Ecuador’s principal reinstatement clause: A reason not to default in February?

Anybody puzzling over price movements in Ecuador’s 2030 bonds might want to remind themselves that the 2030s carry a peculiar piece of legalese known as a “principal reinstatement clause”.

Ecuador restructured its bonds in July 2000, under finance minister Jorge Gallardo, who explains the clause here:

Ecuador tried to convey to the bondholders that a new default would be unlikely, since a default will mean a reinstatement of the principal. Under the 2030 bonds, a payment default occurring in the first 10 years that continues uncured for a period of 12 months will automatically result in the issuance of additional 2030 bonds to the holders in a specified percentage; an additional 30 percent if the event occurs during the first four years after issuance, 20 percent during the next three years, and 10 percent during the last three years of this period.

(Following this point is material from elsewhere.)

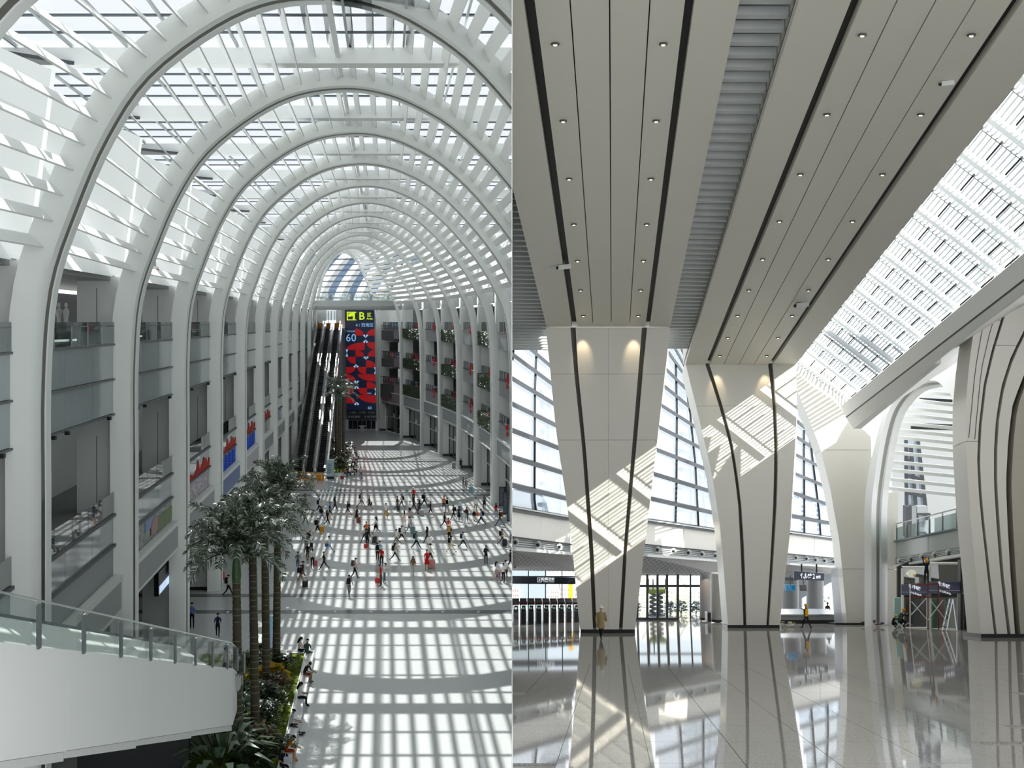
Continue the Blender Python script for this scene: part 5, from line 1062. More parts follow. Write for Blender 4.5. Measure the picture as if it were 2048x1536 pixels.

Since we’re now more than six years into the post-restructuring era, if Ecuador defaulted on its February 15 coupon payment, that would raise the possibility that holders of the 2030s might eventually be owed 120 cents on the dollar. If Ecuador instead made the February 15 payment, then a default on August 15 would mean the maximum principal due on the 2030s falling to 110 cents. The difference is $269 million – enough money that it’s worth caring about.

In general, a default on February 15 would mean an extra incentive for holders of the 2030s to stay out of any restructuring deal, since they get extra principal if they stay out for more than a year after the default. So Ecuador would have to offer holders of the 2030s a bit of extra sweetener in order to persuade them to go into any restucturing deal.

What would happen if Ecuador defaulted on May 15, when the next coupon payment on the 2012s is due? The 2012s don’t have a principal reinstatement clause, but the 2030s carry a cross-default clause. If I was Ecuador, I wouldn’t worry about the cross-default clause, however, since it requires that the holders of the 2012s accelerate their bonds in order for there to be a credit event on the 2030s. And precisely because of the principal reinstatement clause, I see no chance of the holders of the 2012s voting to accelerate before July 27, 2007 – even if the May coupon payment is missed. Such a vote would only serve to decrease their own share of principal outstanding.

Conclusion? Ecuador will make the $134 million February 15 coupon payment. The May 15 payment is uncertain, but it’s relatively small: only $30 million. After that, there’s another $30 million due on the 2015s in June, and that’s followed by the big August coupon on the 2030s. Any of those are more likely dates for an Ecuador default than February 15.